Designing content to be solo'ed is an unrewarding prospect - I've built most of this with teams in mind, to give tanks, controllers, and dominators more things to do.

I'd have to second Ukase's question on that - unrewarding for who? Is it just the balancing for when a single player versus a team runs it? Via AE, at least, after some practice it seems the scaling works decently for "solo to team," most times, but does involve a lot of work on the enemies (and old SGs would probably swear I built AE arcs JUST to find new and interesting ways to cause team wipes. Such as a group that was heavily time manipulation based...that when more than a couple of people was in pretty much made sure nobody had *any* powers ready to go. But, it was a 'reasonable' challenge when tested. Fun times.)

 

Besides, we have a delineation - things designed with teams in mind are generally task forces or trials. People who *want* to solo them can definitely try, but if (generic) you want to say "no, this should really be done with a team," they should generally be there.

 

Note, I am saying this without having (yet) played the new content - just haven't had time to jump into it with other stuff going on - so this is not a criticism of that at all. And no, I didn't play it on beta because I didn't want to spoil it for myself.
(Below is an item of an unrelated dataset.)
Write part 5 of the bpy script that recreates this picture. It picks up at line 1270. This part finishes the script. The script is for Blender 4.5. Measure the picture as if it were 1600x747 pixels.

So... less a criticism of content than a reaction to a statement with how it's intended to be placed should be handled? *shrug*

 

Though, honestly, with the bits I'm reading, playing through it solo is sounding more and more interesting... (I end up not "getting" why people have issues with Trapdoor or the Honoree, for instance, or the "keep 30 fir bolg from escaping." Even on squishies, I don't find those all that challenging unless I royally screw up.)